Now, sure, the movement of the pick-up—or rather pick-ups, because there are many agents doing this sort of work, some for money, some for pleasure, some for a mix of both—is directed to some extent. And also, sure, the question of whether the resulting note is sweet enough (or fuzzy enough, or whatever) to appeal to enough attentional agents that the pick-up is held in place for long enough for the note to ring out, that’s a function of cohort nostalgia, as Routledge notes above… but I think it may also be a function of the neophilia of another, younger cohort. Because while there’s some money to be made out of selling people’s youth back to them all over again, there’s not enough to really sustain that note over time; for that sustain, you need to use the nostalgia circuit as the pre-amp, and then shove that boosted signal through the power-amp that can drive the speaker cabinet. And the power-amp is, and always has been (since the 1950s, at a guess, though possibly before) the hunger among young people for some alternative to what’s already on offer in the culture surrounding them. That’s what the Noughties indie boom was at the time; it’s what the various things-called-indie around the end of the 80s and the start of the 90s were (which is to say, the sounds of the 60s rehashed for a generation who had only heard the banal and bowdlerised stuff successfully recuperated by capital in the intervening years).

It is, in short, what friend-of-the-show Jay Springett calls cultural fracking… and much like its namesake, it is driven by a deep imperative of extraction in a system which, for all its uncritical worship of the notion of “innovation”, struggles to actually do anything new at all. All it can do is amplify a signal it stumbles upon. But because the gain of the resulting amplification has become so high, and the sensitivity of the pick-ups so refined, and the number of people trying to make a buck by waving the pick-up around in hope of finding the Next Big Thing has become so vast, there’s hardly any space for a new and genuinely novel signal to develop. So it’s new bottles for old wine, over and over again.
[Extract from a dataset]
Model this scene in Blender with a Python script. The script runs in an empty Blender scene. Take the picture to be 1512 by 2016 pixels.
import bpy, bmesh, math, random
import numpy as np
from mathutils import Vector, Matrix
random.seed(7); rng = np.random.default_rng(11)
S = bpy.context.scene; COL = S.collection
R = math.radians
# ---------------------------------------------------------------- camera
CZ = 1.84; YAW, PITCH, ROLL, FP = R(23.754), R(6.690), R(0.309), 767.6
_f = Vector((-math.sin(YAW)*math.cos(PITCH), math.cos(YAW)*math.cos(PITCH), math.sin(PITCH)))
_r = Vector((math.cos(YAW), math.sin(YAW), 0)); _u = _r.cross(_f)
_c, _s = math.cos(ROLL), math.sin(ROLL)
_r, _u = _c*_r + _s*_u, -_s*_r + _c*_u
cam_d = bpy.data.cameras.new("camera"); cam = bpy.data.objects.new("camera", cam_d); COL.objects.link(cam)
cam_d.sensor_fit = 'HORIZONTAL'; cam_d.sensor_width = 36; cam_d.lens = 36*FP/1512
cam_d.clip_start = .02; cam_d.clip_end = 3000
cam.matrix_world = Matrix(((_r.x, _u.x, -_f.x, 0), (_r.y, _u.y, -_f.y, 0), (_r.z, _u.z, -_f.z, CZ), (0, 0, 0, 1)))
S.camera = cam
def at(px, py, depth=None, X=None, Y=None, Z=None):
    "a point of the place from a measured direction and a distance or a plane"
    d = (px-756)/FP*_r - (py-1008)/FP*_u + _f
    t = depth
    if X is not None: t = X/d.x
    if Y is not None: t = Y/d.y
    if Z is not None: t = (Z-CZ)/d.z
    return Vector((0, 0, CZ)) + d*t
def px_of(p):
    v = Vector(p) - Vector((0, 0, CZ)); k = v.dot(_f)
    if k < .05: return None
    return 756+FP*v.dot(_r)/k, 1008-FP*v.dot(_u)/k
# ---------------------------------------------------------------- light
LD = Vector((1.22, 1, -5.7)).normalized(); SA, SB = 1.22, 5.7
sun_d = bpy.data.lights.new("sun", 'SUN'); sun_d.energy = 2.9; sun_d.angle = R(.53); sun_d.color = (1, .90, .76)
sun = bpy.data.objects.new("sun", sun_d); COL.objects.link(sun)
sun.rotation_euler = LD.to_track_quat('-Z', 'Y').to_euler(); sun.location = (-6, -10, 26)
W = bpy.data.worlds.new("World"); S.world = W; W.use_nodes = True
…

(This, incidentally, is one part of my enduring beef with the notion of “innovation niches” in transition studies; the observation that novelty emerges from niches is almost tautological in its obviousness, but the assumption that novelty might therefore be “fostered” by seeking out niches and “managing” them is business ontology at its very finest, and also serves to ensure that no niche is left alone long enough for any substantive novelty to develop.)

Ugh… I felt sure when I started this post I had a more substantive point to make, but it seems my argument is basically “OMG u guiz this is capitalism plus infrastructure!!!1”. Which is at least consistent, I guess? So regular readers (those who haven’t long since clicked away elsewhere) may like to think of this as a case-study, which will perhaps be referred to (and made better use of) at some later juncture.

(Alternatively, you may prefer to put it down to procrastinatory displacement activity while working from home on a day of astonishingly foul weather. These two interpretations are not mutually exclusive.)